--- START Data ---

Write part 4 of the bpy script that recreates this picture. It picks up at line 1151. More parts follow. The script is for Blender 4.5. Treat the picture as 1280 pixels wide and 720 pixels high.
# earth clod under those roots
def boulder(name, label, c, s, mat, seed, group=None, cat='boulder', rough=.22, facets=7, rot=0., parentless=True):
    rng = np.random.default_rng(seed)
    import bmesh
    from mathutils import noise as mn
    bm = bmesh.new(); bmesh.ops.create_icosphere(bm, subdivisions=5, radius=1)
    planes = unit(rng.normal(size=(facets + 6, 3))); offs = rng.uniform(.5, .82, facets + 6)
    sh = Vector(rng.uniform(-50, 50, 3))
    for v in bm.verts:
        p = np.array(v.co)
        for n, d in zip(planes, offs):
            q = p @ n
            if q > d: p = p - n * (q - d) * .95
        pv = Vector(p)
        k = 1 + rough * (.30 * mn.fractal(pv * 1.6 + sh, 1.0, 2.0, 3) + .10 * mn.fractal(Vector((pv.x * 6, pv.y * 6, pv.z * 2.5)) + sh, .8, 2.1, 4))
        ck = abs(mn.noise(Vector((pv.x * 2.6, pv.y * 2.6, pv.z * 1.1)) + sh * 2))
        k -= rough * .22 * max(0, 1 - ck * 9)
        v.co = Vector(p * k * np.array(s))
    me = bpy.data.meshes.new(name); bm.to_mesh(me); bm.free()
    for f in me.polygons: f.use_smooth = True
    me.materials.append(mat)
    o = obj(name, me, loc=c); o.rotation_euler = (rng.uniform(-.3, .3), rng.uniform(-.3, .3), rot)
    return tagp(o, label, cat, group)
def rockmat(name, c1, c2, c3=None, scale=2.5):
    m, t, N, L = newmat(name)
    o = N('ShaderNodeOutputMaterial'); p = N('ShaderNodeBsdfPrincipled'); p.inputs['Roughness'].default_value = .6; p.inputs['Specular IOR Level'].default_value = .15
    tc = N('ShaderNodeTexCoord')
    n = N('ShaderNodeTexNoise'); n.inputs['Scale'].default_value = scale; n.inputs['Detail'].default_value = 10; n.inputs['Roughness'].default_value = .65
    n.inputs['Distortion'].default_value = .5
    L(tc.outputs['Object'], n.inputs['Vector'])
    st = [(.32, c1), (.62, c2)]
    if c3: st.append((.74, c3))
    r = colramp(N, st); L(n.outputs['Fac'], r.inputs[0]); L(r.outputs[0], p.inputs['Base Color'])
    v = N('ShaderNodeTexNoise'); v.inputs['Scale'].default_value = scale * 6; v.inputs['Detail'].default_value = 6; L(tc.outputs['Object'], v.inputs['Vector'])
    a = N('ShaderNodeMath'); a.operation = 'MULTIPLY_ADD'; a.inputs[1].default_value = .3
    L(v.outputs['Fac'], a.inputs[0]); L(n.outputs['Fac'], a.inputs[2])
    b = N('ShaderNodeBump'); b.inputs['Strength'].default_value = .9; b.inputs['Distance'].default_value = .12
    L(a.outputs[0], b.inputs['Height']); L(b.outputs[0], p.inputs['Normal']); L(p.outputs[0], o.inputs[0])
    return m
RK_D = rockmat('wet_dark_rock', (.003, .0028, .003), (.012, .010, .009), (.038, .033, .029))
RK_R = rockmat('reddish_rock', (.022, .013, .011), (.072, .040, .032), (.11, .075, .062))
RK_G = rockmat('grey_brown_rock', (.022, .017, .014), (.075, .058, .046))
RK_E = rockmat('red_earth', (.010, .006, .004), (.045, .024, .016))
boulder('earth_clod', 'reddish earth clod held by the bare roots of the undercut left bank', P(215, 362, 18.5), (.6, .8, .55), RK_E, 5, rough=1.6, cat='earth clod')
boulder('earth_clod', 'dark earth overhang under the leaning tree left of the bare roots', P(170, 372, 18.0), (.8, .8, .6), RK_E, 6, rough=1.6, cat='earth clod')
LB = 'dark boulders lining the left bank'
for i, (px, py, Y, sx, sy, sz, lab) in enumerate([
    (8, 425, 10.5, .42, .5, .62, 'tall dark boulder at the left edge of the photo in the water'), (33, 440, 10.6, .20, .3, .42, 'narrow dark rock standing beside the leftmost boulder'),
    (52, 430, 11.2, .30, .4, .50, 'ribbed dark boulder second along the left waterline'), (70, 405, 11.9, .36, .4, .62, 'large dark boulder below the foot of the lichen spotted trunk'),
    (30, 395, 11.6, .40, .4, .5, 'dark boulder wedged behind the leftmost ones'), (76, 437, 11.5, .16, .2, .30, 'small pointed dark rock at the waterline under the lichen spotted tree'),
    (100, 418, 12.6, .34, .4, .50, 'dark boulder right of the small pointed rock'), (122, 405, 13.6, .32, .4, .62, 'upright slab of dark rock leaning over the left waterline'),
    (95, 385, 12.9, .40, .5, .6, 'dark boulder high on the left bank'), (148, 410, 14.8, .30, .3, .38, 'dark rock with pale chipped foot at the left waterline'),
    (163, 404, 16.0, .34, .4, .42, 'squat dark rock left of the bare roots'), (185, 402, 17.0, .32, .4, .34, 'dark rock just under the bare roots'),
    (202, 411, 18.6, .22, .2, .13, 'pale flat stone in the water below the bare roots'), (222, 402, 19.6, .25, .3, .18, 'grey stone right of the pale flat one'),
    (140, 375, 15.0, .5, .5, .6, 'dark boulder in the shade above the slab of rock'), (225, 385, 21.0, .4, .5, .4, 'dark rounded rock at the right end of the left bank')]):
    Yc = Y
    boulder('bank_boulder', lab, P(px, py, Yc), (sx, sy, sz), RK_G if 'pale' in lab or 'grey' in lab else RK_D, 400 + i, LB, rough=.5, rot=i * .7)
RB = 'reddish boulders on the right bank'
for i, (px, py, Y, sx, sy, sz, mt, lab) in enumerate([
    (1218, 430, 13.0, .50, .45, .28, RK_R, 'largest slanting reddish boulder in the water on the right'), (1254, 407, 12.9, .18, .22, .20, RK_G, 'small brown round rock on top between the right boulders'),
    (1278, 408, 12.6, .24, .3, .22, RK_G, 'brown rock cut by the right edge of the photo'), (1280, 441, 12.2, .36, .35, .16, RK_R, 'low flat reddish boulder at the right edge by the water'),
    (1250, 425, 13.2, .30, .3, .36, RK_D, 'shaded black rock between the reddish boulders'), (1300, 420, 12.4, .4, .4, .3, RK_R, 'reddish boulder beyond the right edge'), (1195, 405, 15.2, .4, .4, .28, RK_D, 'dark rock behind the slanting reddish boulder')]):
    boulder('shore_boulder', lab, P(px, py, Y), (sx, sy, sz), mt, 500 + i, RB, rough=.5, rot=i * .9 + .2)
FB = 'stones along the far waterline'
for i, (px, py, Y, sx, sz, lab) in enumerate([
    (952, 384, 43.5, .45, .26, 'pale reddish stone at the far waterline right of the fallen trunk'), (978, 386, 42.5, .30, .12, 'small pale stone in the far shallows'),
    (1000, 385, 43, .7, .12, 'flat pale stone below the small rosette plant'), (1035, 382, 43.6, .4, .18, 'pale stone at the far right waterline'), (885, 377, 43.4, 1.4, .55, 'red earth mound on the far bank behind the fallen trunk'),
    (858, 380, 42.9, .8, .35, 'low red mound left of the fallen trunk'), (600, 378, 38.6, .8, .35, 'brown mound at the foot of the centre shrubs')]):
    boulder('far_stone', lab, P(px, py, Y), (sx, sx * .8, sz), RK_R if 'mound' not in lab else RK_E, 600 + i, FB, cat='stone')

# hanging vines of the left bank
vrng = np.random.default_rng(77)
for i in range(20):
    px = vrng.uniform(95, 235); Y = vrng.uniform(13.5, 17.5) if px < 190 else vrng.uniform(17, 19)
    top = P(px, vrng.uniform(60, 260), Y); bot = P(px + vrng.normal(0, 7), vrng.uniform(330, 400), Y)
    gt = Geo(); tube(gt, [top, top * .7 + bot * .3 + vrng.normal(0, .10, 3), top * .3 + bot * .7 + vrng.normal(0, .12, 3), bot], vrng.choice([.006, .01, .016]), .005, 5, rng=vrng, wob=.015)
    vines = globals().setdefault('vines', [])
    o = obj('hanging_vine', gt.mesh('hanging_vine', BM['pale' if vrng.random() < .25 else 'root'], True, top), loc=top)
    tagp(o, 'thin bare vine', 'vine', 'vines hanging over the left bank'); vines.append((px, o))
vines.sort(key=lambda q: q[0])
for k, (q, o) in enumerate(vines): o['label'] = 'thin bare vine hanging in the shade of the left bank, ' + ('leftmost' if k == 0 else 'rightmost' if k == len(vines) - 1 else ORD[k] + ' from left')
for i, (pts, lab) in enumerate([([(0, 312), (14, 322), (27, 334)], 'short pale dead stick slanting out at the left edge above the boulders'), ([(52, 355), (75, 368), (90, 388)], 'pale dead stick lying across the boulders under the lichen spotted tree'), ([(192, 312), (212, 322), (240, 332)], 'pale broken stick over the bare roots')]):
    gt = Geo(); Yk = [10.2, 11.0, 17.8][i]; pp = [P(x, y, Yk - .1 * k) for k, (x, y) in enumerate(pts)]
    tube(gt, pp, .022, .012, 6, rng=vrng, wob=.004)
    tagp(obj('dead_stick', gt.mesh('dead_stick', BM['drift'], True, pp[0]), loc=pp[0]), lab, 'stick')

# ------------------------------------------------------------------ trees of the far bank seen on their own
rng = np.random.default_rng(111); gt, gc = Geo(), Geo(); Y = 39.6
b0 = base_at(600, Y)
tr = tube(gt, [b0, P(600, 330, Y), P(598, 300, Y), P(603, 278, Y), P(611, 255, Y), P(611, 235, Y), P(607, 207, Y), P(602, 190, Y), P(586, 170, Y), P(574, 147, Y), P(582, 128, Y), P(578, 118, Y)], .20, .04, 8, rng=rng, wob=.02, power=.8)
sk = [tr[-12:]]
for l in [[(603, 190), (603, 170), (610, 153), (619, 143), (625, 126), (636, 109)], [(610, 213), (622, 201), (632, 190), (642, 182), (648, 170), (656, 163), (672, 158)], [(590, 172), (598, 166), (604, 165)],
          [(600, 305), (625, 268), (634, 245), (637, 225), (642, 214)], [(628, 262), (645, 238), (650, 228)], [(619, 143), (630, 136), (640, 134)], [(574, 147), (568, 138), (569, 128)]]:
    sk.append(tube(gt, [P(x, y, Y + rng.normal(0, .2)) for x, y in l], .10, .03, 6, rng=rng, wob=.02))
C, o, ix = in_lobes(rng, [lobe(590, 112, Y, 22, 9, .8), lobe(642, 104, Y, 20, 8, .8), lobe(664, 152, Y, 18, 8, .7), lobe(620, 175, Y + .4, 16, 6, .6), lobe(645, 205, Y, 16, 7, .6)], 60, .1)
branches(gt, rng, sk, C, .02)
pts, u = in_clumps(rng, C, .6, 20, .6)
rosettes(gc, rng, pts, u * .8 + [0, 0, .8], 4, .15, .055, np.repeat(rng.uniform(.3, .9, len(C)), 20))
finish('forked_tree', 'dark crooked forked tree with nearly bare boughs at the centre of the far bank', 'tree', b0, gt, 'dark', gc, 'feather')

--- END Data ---

* What needs to be done *
Each line containing the word "high" counts once; report the total alone.

* The result *
2